Hey friends, it’s me again. I really should say, hey old friends, because this letter is to those friends who I no longer talk to or have been absent in my life for whatever reason. You guys aren’t forgotten. All the memories we share are still stored in my head and sometimes when I lay down to go to sleep, I think about you and hope that you are doing well and are happy and healthy. And if you aren’t, I pray you are able to change that and are able to see that you have the power to make yourself happy.
I have to be honest and say that for most of you, I wish you were still in my life because I want to hear about all the great things you may have going on or even just be there for you if you need it. I wish I could feel okay about just shooting you a text and asking how you are doing, but I know that won’t really do anything but cause more problems.
For those who chose to walk out of my life, for whatever reason, I miss you guys too. So many of you have left in negative ways, and I want to say sorry, but I won’t really mean it. Don’t get me wrong, I know it takes two people to fight. but I have already taken responsibility for what I have done, you have not. If you had we may be talking now, or not, I’m a different person now. Not that you would know because you stopped trying to be my friend. If you want to know who I am now, then you are welcome to try and be my friend, but I won’t be pushed around like I did in the past. Like I said, I’m a different person, and you must get to know that person.
To those who I walked away from, I am sorry. I mean that. I know I walked away for various reasons and not all of them made sense to you, but they made sense to me. Maybe someday in the future I can try and be your friend and repair the damage I caused. But, again that would take two people as well because both people have to take responsibility for their actions.
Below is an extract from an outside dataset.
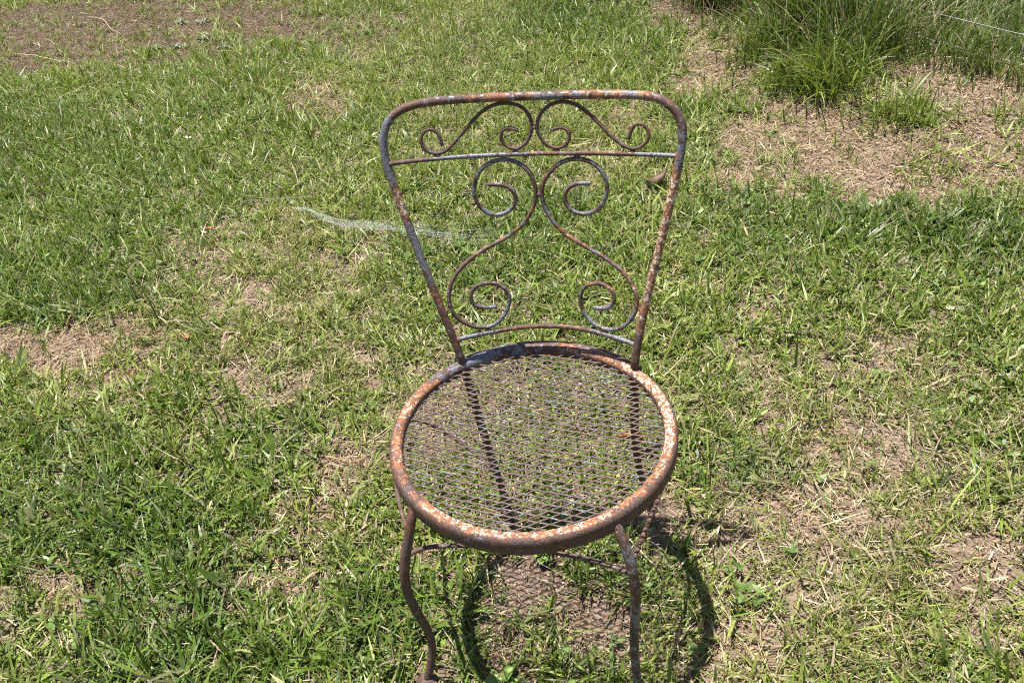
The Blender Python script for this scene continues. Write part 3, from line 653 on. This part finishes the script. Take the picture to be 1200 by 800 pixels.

Really, the point to this letter is to apologize to those I hurt and to hopefully speak to those who hurt me that I am really still here for you. But I won’t stand to be walked all over. It takes two people fight, to fall out, to give up and sometimes it was me. but other times it was you.
I also want you to know that even if you aren’t my friend I’ll still be here for you because at one point you were my friend, and I still care about you. I want you to know that you have the power to change your future into whatever you want it to be, it won’t always be easy and it will often times be scary but that’s what makes life interesting. But, wherever you are I want you to be happy and healthy and I want you to make the most of life in the best ways.